The (many) crises yet to come
Whitney Kassel
Despite slow-boil conflicts with very real potential for escalation, like the territorial dispute in the South China Sea, Russian meddling in its own “backyard,” and the Mexican drug trade, the biggest story of 2016 will almost certainly be the horrific situation in Syria and Iraq, its radiating effects across Europe, and, to a lesser extent, its impact on the United States.
The moral crisis in which the world has found itself after nearly five years of watching as innocent civilians are massacred by their own government and a band of insane extremists must come to a head in 2016. Increased action, whether through sustained intervention in the form of no-fly zones, greatly enhanced assistance to local forces (including those fighting President Bashar al-Assad in Syria), robust political intervention in Iraq, or all of the above, will quickly cease to be optional, especially as the refugee crisis in Europe shows no signs of slowing and the threat of violence in Europe and possibly the United States continues to escalate.

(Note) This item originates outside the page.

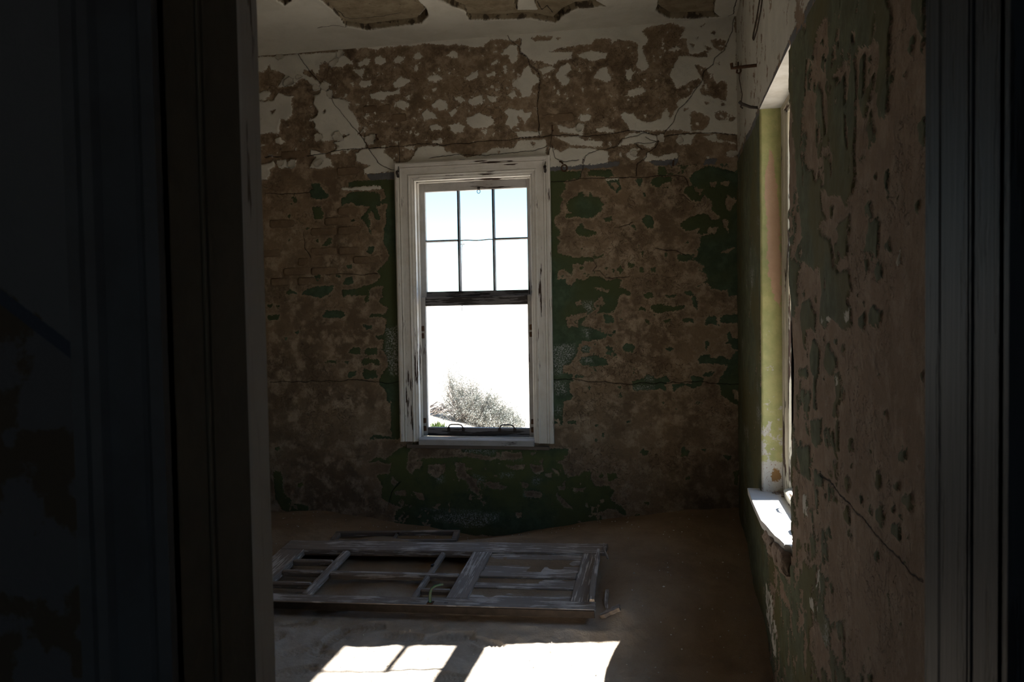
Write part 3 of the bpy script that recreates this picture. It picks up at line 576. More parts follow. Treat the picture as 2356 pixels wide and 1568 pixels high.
RIGHT = """G+ 3725 2837 3305 2837 3057 2801 2870 2790 2110 2488 2110 2445 2085 2392 2097 2347 2104 2299 2111 2243 2104 2165 2179 2175 2193 2231 2222 2258 2207 2322 2193 2363 2251 2394 2313 2398 2431 2432 2467 2409 2449 2319 2459 2194 2460 2074 2470 2032 2566 2006 2648 2049 2806 2066 2931 2104 2999 2098 2881 1990 2959 2014 3131 1962 3394 1986 3426 2158 3495 2378 3607 2566 3730 2688
G+ 2414 2384 2379 2399 2362 2361 2363 2279 2282 2298 2251 2312 2251 2289 2298 2247 2346 2214 2397 2272 2414 2309
G+ 2306 2173 2275 2221 2237 2181 2222 2143 2252 2122 2298 2115
G+ 2321 2373 2298 2369 2282 2353 2305 2352
G+ 2330 2339 2313 2338 2314 2318
G+ 1926 2408 1833 2372 1833 2272 1868 2284 1883 2321 1920 2344
G+ 1931 2295 1915 2293 1909 2256 1925 2254 1940 2272
G+ 1981 2329 1967 2327 1967 2315 1981 2319
G+ 1970 2227 1955 2227 1955 2213 1970 2217
G+ 2091 2259 2059 2253 2084 2228 2108 2227
G+ 1848 2268 1833 2266 1833 2235 1848 2239
G+ 1857 2081 1822 2101 1803 2084 1808 2033 1847 2044
G+ 2137 2021 2111 2032 2097 2015 2108 1980 2127 1986
G+ 2113 1970 2091 1970 2097 1955
G+ 2049 1961 2024 1961 2040 1953
G+ 2339 1973 2307 1985 2252 1962 2260 1939 2331 1951
G+ 1903 1921 1882 1926 1871 1907 1892 1903
G+ 2255 2048 2234 2047 2234 2029 2249 2032
G+ 2586 1968 2517 1969 2517 1907 2649 1919 2692 1951
G+ 2299 1940 2222 1927 2193 1908 2201 1879 2283 1886
G+ 2806 2032 2771 2032 2771 1993 2795 1991
G- 3259 2656 3105 2598 3076 2557 3107 2495 3035 2455 3093 2437 3080 2348 3025 2219 3040 2158 3113 2155 3157 2215 3236 2234 3266 2320 3317 2307 3304 2147 3351 2325 3347 2501 3279 2518
G- 3104 2619 3017 2681 2897 2685 2859 2662 2873 2597 2911 2574 2874 2498 2850 2456 2778 2417 2790 2396 2850 2407 2838 2374 2852 2288 2903 2288 2927 2421 3020 2504
G- 2929 2258 2828 2223 2769 2192 2781 2126 2817 2176 2917 2220
G- 2602 2432 2543 2370 2563 2323 2603 2320 2613 2381
G- 2593 2299 2544 2238 2535 2170 2564 2167 2594 2245
G- 2777 2446 2698 2451 2655 2425 2687 2415
G- 2475 2540 2413 2558 2430 2532
G- 2504 2494 2448 2479 2440 2447 2485 2466
G- 2244 2441 2229 2455 2221 2411 2251 2405
G- 3646 2640 3511 2493 3495 2378 3535 2299 3615 2281 3671 2517
G- 2985 2107 2880 2102 2856 2028 2907 2014 2986 2054
G- 3616 2262 3463 2164 3409 2096 3449 1990 3603 2004
G- 3317 2313 3266 2332 3219 2243 3252 2231
G- 2674 2657 2642 2654 2653 2617
G+ 3076 2583 3020 2514 3049 2474 3107 2495 3091 2556
G+ 3021 2451 2940 2409 2915 2352 2955 2300 3038 2285 3080 2348 3078 2434
G+ 3204 2206 3142 2207 3142 2185 3205 2178
G+ 3065 2339 3023 2319 3052 2288
G+ 3431 1971 3161 2021 2988 1955 2808 1923 2749 1889 2738 1835 2672 1813 2509 1805 2490 1747 2548 1721 2509 1690 2510 1646 2589 1626 2718 1656 2811 1670 2887 1623 2993 1642 3020 1690 2964 1748 3017 1829 3045 1852 3164 1842 3293 1860 3433 1886 3526 1916
G+ 2660 1897 2649 1924 2649 1966 2517 1951 2517 1912 2528 1850 2577 1849 2649 1872 2693 1861 2715 1901
G+ 2315 1877 2283 1926 2193 1916 2194 1817 2223 1834 2268 1841 2332 1846
G+ 3625 1923 3433 1879 3472 1801 3533 1664 3612 1664
G+ 3365 1714 3230 1736 3122 1679 3108 1612 3169 1622 3265 1608 3300 1530 3367 1605 3402 1659
G+ 3171 1514 3123 1589 3022 1560 3023 1474 3053 1428 3040 1331 3098 1329 3081 1448 3156 1458
G+ 2914 1492 2874 1577 2789 1551 2730 1535 2731 1510 2838 1462
G+ 2778 1472 2708 1492 2664 1463 2676 1409 2721 1380 2721 1341 2779 1338 2767 1379 2732 1413
G+ 2733 1329 2688 1331 2689 1239 2722 1233
G+ 2631 1564 2610 1588 2586 1562 2615 1541
G+ 2409 1669 2349 1682 2341 1653 2374 1631 2409 1647
G+ 2292 1690 2261 1706 2223 1690 2179 1686 2182 1655 2238 1639 2284 1646
G+ 2137 1854 2078 1860 2072 1838 2091 1834 2131 1843
G+ 2348 1834 2299 1831 2296 1795 2316 1786 2340 1805
G+ 2230 1796 2179 1816 2158 1769 2194 1755 2223 1776
G+ 3500 1439 3268 1467 3252 1422 3407 1421 3501 1407
G+ 3287 1354 3205 1386 3158 1368 3223 1268 3288 1301
G+ 3160 1271 2970 1307 2972 1232 3057 1186 3161 1191
G+ 2879 1273 2828 1296 2804 1269 2829 1225
G+ 2572 1278 2532 1303 2503 1272 2552 1263
G+ 1844 1549 1829 1563 1829 1534
G+ 2046 1341 2009 1365 1973 1364 1973 1340 2046 1327
G+ 3378 1131 3225 1175 3243 1102 3453 1063
G+ 3606 1144 3489 1125 3529 1049 3609 1034
G+ 2928 1452 2897 1457 2915 1440
G+ 2223 1518 2209 1523 2212 1511
G+ 2201 1547 2187 1549 2194 1541
G+ 2435 1733 2414 1735 2421 1722
G+ 2374 1711 2362 1713 2366 1698
G+ 3136 1740 3091 1742 3112 1723
H+ 2028 1807 2010 1820 1986 1811 1946 1807 1952 1785 1992 1777 2022 1785
H+ 2979 1658 2925 1669 2912 1648 2952 1642
H+ 2873 1669 2811 1670 2836 1649
H+ 2743 1470 2686 1470 2686 1446 2731 1447
H+ 2589 1685 2519 1694 2529 1654 2569 1658
G+ 3612 1091 3459 1005 3573 1013 3637 922 3678 946
G+ 3676 1013 3597 898 3624 642 3686 650
G+ 3532 1104 3214 1159 3217 1031 3316 1022 3403 1016 3457 1067
G+ 3107 1099 2952 1098 2939 1063 3064 1041 3036 987 3095 934 3124 977
G+ 2786 1192 2717 1195 2695 1137 2706 1095 2752 1119 2787 1152
G+ 2812 1086 2752 1110 2752 1065 2800 1044
G+ 2578 1175 2538 1179 2548 1141 2588 1145
G+ 2252 1251 2237 1274 2217 1251 2222 1224 2252 1219
G+ 2089 1266 2038 1273 2044 1247 2083 1245
G+ 2008 1248 1933 1276 1921 1261 1949 1227 2002 1228
G+ 2109 1206 2083 1216 2083 1190 2109 1187
G+ 2102 1159 2038 1169 2038 1129 2109 1127
G+ 2244 1157 2214 1184 2171 1171 2192 1127 2237 1131
G+ 2631 1056 2579 1092 2559 1074 2559 1033 2620 1026
G+ 2429 1159 2408 1168 2399 1136 2426 1133
G+ 2260 1044 2233 1048 2233 1020 2260 1016
G+ 1972 1155 1957 1163 1960 1151
G+ 2044 1196 2026 1204 2028 1186
G+ 3010 901 2941 909 2903 857 2903 814 2970 783 3010 857
G+ 3357 740 3253 823 3097 844 3068 796 3289 694
G+ 6957 519 4816 902 4837 457 3940 504 3626 568 3129 727 2904 751 2986 631 2855 607 2666 710 2624 598 2563 531 4116 -202 5552 -261 7013 -135
G+ 2447 666 2393 715 2367 675 2411 603 2466 577
G+ 2014 1364 2002 1352 2026 1337
G+ 1884 1355 1871 1356 1879 1344
G- 4259 374 3943 388 3630 428 3632 341 3946 300 4207 260
G- 3261 441 3073 543 2961 506 2856 497 3076 345 3263 350
G- 4841 386 4315 420 4147 425 4437 367
G- 3847 456 3669 508 3692 433 3824 428
G- 3470 517 3361 549 3399 449 3453 453
G- 2855 586 2758 615 2759 539 2831 534
H+ 4573 174 4324 179 4159 85 4110 -47 4278 -104 4648 -23
H+ 3114 709 3041 738 3042 661 3115 652
H+ 3387 939 3317 949 3302 875 3382 867
H+ 3072 605 2986 626 3015 593 3072 583
H+ 3226 573 3162 590 3179 537 3220 539
W+ 6294 4162 5024 4071 1784 2734 3813 3091 3740 2945 3839 2881 4854 2849 5925 2837 6348 2773 6429 3184
W- 5524 3409 5196 3582 4853 3506 4858 3405 5061 3401 5362 3382
W- 4352 3090 4153 3150 3974 3146 3853 3071 3979 3027 4159 3008 4381 3014
W- 4822 2841 5925 2837 6025 2829 5398 2791 4888 2820
W- 3933 3130 3736 3090 3740 2973 3800 2880 3858 2910 3856 2985
W- 5897 3239 5710 3233 5630 3099 5810 3127
W- 4634 2937 4548 2927 4522 2892 4607 2901
W- 4185 2934 4115 2925 4094 2894 4163 2902
K. 3034 1102 2899 1103 2799 1104 2706 1095 2599 1097 2519 1089 2408 1095 2307 1092 2229 1085 2143 1079 2063 1085 2001 1079 1954 1077 1878 1089"""
CEIL = """H+ -2276 4938 -2313 5239 -2304 5435 -2308 5561 -2340 5757 -2207 5865 -1774 5830 -1669 5684 -1645 5542 -1656 5395 -1590 5100
H+ -1548 5283 -1517 5428 -1392 5665 -1402 5819 -1380 5851 -1137 5909 -962 5917 -789 6062 -699 5895 -595 5805 -389 5805 -447 5682 -507 5397 -1499 5121
H+ -2605 5170 -2594 5262 -2507 5193 -2450 5070 -2542 5048
H- -1019 5722 -975 5510 -871 5535 -874 5756
H+ -14 5556 -24 5782 -40 5976 58 6173 433 6225 379 6101 374 5877 377 5648
K. -2340 5757 -2423 5709 -2558 5732
K. -2288 5489 -2292 5618 -2256 5654 -2131 5670 -2007 5660 -1867 5628
K. 488 6219 523 6188 518 5911
K. -864 5655 -850 5808 -803 5743 -784 5875"""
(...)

The United States is facing its own moral demons with the xenophobic and un-American rhetoric spewing from the early days of the presidential campaign, something its people will need to confront and hopefully combat in the name of their country’s fundamental values and founding principles. 2016 will be a year of reckoning for all who have sat and hoped the newest crisis in the Middle East would somehow solve itself and for saner heads to prevail by deploying reasonable and morally defensible solutions.